183.0209 Correcting filed record. (1) A person on whose behalf a filed record was delivered to the department for filing may correct the record if any of the following applies:
(a) The record at the time of filing was inaccurate.
(b) The record was defectively signed.
(c) The electronic transmission of the record to the department was defective.
(2) To correct a filed record, a person on whose behalf the record was delivered to the department must deliver to the department for filing a statement of correction.
(3) (a) A statement of correction may not state a delayed effective date.
(b) A statement of correction must satisfy all of the following:
1. It must be signed by the person correcting the filed record.
2. It must identify the filed record to be corrected.
3. It must specify the inaccuracy or defect to be corrected.
4. It must correct the inaccuracy or defect.
(4) A statement of correction is effective as of the effective date of the filed record that it corrects except for purposes of s. 183.0103 (4) and as to persons relying on the uncorrected filed record and adversely affected by the correction. For those purposes and as to those persons, the statement of correction is effective when filed.
183.0210 Duty of department to file; review of refusal to file; delivery of record by department. (1) The department shall file a record delivered to the department for filing which satisfies this chapter. The duty of the department under this section is ministerial.
(2) When the department files a record, the department shall record it as filed on the date of its delivery. After filing a record, the department shall deliver to the person that submitted the record a copy of the record with an acknowledgment of the date of filing and, in the case of a statement of denial, also to the limited liability company to which the statement pertains.
(3) If the department refuses to file a record, the department shall, not later than 5 business days after the record is delivered, do all of the following:
(a) Return the record or notify the person that submitted the record of the refusal.

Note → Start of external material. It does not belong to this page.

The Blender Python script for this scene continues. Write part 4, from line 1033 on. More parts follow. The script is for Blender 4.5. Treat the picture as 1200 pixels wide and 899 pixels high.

(b) Provide a brief explanation in a record of the reason for the refusal.
(4) If the department refuses to file a record, the person that submitted the record may petition the circuit court to compel filing of the record. The record and the explanation of the department of the refusal to file must be attached to the petition. The court may decide the matter in a summary proceeding.
(5) The filing of or refusal to file a record does not create a presumption of any of the following:
(a) That the record does or does not conform to the requirements of this chapter.
(b) That the information contained in the record is correct or incorrect.